Zeitzeugen müssen her. „Ich habe mit Frank Richter gesprochen. Er hat mir von den Ereignissen im Oktober 1989 erzählt, von den Schlägereien und den Verhaftungen. Richter hatte sich in den Kopf gesetzt, keine Gewalt zu dulden, nur Dialog. Er sprach mit Polizisten, forderte ein Gespräch mit dem Bürgermeister. Er wollte die Leute von der Straße holen.“ In vier großen Dresdner Kirchen sollten sie darüber sprechen, was geschehen war – und was noch geschehen musste. Julias Spurensuche ging weiter, ein Treffen mit dem Strehlener Pfarrer führte sie zu ungeahntem Material. Ein heimlicher Mitschnitt vom 9. Oktober, das Gespräch der Gruppe 20 mit Bürgern in der Kirche.

„Natürlich fand die Wende nicht nur in Dresden statt, die Mauer fiel in Berlin. Aber mir wurde klar, dass Dresden den Grundstein gelegt hat“, sagt Julia. „Als Kinder haben wir gelernt, dass man Diskussionen mit Worten statt Gewalt lösen soll. Frank Richter ist dafür ein Vorbild.“ Kämen Besucher nach Dresden, heute könnte sie die Geschichtsträchtigkeit ihrer Stadt mit mehr als August dem Starken begründen, sagt Julia. Gedenktafeln malen plötzlich Bilder. „Zu Weihnachten gehen wir aus Tradition in die Strehlener Kirche. Eine Gedenktafel zeigt dort den überfüllten Kirchsaal von 1989. Daran werde ich dieses Jahr bestimmt denken müssen, wenn ich in der Kirche sitze.“ Damit auch andere den Interview- und Gesprächsmitschnitt so unmittelbar erleben können, vertonte Julia ihre Recherche. „Das ganze Fach Geschichte will zu der Erkenntnis beitragen, dass Gegenwart durch Vergangenheit verstanden werden kann“, sagt Geschichtslehrer Winfried Schumacher. „Durch den Wettbewerb konnten die Schüler das am eigenen Leib erfahren. Ein Prozess, den ich im Unterricht so nicht leisten kann.“ Er und Schulleiter Alfred Hoffmann begleiten Julia zur Preisverleihung nach Berlin.
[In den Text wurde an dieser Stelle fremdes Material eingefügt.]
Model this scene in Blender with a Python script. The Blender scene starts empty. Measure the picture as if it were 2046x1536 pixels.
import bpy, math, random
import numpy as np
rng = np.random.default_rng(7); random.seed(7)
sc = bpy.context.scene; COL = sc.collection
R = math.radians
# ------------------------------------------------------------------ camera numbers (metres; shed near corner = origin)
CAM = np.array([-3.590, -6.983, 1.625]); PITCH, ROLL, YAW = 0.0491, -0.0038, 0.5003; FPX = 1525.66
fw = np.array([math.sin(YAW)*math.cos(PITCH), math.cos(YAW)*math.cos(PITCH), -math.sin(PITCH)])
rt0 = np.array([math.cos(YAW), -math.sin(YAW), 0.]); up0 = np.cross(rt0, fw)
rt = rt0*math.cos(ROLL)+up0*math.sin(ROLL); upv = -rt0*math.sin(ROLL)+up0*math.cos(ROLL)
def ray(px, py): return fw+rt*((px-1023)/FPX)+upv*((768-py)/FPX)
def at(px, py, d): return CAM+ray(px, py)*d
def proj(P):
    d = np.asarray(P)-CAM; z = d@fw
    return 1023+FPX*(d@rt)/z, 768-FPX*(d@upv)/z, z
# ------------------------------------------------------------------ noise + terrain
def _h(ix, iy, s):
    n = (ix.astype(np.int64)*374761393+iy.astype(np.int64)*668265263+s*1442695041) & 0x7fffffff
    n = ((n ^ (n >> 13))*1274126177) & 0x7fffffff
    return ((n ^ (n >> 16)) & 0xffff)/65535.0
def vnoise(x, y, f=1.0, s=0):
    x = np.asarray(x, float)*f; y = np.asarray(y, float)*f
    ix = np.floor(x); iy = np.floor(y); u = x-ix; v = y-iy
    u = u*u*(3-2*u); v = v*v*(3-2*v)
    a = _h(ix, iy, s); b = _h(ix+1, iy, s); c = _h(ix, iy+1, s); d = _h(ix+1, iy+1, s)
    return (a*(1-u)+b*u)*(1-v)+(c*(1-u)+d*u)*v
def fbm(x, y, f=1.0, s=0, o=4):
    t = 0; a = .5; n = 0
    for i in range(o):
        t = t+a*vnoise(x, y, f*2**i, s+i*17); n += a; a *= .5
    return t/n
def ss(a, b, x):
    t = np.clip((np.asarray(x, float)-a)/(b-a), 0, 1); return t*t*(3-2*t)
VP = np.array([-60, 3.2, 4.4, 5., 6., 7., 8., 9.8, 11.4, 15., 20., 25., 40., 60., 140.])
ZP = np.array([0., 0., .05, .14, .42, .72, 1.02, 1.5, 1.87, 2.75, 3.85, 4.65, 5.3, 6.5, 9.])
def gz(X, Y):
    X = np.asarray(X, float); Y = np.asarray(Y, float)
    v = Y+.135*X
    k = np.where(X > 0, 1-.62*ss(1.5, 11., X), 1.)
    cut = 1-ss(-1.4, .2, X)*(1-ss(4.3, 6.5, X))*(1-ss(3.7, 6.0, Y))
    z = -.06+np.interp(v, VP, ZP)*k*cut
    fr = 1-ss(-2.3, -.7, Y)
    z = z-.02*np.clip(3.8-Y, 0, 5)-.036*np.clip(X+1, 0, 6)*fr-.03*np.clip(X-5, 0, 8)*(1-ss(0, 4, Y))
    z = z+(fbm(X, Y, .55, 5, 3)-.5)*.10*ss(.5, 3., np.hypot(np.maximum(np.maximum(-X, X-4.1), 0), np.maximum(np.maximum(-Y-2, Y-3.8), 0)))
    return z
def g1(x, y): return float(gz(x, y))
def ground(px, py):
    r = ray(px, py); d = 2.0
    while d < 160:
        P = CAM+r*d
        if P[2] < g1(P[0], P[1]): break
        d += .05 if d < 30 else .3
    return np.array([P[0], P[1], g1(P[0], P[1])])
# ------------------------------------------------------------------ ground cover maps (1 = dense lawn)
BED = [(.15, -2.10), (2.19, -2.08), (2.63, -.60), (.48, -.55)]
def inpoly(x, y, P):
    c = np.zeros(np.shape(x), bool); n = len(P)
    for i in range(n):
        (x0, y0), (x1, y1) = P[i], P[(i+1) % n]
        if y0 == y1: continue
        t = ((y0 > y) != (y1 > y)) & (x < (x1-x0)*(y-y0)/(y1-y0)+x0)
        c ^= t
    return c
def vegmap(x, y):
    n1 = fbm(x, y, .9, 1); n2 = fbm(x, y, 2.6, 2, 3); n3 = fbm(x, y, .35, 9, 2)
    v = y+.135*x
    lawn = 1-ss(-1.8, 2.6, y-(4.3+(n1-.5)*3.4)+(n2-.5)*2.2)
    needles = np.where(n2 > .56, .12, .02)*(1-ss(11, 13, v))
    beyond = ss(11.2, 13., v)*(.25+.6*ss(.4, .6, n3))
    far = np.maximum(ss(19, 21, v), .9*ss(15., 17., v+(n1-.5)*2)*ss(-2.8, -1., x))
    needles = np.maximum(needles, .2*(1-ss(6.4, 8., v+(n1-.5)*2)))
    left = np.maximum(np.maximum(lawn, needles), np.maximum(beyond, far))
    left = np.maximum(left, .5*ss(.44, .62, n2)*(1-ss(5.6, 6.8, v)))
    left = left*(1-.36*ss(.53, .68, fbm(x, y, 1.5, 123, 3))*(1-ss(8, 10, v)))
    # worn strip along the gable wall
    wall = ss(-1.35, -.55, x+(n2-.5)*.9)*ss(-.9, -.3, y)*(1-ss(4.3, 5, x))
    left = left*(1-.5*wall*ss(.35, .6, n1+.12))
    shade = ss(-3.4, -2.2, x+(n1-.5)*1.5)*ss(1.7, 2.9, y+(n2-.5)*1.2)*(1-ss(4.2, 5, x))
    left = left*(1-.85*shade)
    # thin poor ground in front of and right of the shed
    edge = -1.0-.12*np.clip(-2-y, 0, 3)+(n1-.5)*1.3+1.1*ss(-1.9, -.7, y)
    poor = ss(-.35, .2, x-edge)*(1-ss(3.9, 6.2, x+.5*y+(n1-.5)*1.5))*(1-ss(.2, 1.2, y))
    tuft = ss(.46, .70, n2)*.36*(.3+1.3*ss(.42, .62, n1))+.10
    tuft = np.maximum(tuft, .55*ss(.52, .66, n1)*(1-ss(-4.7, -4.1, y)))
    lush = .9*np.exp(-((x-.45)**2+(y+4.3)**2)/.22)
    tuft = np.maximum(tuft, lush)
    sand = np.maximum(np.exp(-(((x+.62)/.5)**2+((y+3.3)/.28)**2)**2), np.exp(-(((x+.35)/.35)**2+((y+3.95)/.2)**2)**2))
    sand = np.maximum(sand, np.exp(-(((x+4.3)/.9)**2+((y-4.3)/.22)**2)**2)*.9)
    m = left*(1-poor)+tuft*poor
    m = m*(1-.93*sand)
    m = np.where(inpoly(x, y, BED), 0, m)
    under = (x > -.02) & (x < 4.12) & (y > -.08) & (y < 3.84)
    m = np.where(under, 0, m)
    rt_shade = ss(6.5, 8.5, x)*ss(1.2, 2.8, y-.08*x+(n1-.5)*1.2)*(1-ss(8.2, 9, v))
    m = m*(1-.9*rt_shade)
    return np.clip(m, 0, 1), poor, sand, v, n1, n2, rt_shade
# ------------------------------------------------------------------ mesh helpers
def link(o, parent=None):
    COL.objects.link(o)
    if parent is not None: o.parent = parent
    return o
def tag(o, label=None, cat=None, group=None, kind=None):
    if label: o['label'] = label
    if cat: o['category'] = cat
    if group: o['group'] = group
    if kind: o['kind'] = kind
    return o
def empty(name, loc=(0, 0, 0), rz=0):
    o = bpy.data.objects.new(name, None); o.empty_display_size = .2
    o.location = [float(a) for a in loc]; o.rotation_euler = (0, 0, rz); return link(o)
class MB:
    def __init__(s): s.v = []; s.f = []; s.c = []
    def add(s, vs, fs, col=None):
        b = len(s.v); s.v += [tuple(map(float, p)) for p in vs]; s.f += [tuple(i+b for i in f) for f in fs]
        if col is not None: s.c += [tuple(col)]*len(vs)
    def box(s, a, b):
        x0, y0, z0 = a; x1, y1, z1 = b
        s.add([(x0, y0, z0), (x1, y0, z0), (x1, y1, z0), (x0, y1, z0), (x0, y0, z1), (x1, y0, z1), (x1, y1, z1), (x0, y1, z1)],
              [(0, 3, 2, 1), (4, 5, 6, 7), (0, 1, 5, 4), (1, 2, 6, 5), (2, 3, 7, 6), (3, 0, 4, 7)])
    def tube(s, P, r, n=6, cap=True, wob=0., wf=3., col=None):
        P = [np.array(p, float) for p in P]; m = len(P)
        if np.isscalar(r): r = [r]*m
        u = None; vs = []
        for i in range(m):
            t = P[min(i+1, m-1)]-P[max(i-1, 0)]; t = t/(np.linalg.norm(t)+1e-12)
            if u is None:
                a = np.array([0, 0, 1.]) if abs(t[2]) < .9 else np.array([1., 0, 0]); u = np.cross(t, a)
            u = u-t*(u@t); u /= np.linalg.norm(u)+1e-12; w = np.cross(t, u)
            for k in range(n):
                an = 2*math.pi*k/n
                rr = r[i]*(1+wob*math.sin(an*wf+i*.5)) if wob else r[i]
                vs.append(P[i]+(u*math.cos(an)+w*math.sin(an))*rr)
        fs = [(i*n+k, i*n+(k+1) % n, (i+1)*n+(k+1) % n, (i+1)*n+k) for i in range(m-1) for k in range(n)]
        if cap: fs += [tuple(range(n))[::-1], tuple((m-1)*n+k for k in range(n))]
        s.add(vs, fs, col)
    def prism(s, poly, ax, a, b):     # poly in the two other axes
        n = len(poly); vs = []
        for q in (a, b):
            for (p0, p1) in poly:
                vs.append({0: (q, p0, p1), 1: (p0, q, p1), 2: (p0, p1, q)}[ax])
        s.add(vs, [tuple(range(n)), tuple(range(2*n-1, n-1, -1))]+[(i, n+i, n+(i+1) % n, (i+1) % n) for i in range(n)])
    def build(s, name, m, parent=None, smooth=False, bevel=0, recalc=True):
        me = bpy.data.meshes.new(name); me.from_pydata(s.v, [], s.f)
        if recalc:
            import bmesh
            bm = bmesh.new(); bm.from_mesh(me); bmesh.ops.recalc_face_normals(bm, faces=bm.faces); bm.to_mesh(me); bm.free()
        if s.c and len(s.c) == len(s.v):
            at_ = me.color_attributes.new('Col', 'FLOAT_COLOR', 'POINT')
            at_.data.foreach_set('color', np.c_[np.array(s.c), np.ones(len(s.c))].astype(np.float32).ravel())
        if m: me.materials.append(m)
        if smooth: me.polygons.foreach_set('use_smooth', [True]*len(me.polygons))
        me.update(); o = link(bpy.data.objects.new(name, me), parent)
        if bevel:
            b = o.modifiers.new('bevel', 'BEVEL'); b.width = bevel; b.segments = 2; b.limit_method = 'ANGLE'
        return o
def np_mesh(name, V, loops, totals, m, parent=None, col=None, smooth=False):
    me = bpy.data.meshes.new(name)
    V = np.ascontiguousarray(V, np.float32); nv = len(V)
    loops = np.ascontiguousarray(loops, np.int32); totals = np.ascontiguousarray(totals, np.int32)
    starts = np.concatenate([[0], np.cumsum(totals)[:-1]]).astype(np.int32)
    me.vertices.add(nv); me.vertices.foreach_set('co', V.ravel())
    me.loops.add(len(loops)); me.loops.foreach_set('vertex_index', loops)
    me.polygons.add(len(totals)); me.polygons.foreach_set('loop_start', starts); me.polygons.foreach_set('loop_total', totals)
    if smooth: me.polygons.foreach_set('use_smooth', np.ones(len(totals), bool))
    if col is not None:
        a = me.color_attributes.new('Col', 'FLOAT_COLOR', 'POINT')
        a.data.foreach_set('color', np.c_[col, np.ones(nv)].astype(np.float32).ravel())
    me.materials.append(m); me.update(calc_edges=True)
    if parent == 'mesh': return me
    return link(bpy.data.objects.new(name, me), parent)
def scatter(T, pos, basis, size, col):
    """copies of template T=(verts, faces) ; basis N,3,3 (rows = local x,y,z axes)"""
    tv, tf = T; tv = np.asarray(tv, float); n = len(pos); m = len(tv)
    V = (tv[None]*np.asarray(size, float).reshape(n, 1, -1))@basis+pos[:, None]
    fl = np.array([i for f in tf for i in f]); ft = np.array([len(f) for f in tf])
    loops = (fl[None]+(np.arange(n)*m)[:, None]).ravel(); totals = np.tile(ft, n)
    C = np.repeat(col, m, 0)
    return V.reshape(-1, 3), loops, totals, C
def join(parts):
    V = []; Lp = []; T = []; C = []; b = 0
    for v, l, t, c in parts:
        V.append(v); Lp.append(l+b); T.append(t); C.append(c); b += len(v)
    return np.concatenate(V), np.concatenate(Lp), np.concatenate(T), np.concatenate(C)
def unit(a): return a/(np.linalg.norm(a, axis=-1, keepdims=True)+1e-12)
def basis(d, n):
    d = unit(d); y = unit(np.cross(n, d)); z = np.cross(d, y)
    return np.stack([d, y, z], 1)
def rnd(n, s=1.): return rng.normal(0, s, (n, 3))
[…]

Zu sächsischen Landessiegern wurden neben Gymnasiasten und Oberschülern aus Plauen, Löbau, Borna, Grimma, Leisnig und Treuen noch zwei ältere Mitschülerinnen von Julias Gymnasium. Auch sie durften nach Berlin fahren. Vivienne Amm, 18 Jahre alt, schrieb eine Arbeit über die offene Jugendarbeit in der Dresdner Weinbergskirche zwischen 1970 und 1976. Irma Schubert, 16 Jahre alt, beschäftigte sich mit Bausoldaten, ihr Großvater hatte sie zu DDR-Zeiten als Diakon betreut. „Sie verweigerten Waffen, deshalb drohten ihnen harte Konsequenzen. Ich habe Hochachtung davor, dass sie berufliche Werdegänge für ihren Glauben geopfert haben“, sagt Irma. Gewaltfreiheit, das Ideal der Landessiegerinnen. Hätten frühere Sieger es nur ähnlich gesehen. Es hätte der Geschichtsschreibung viele Jahreszahlen erspart.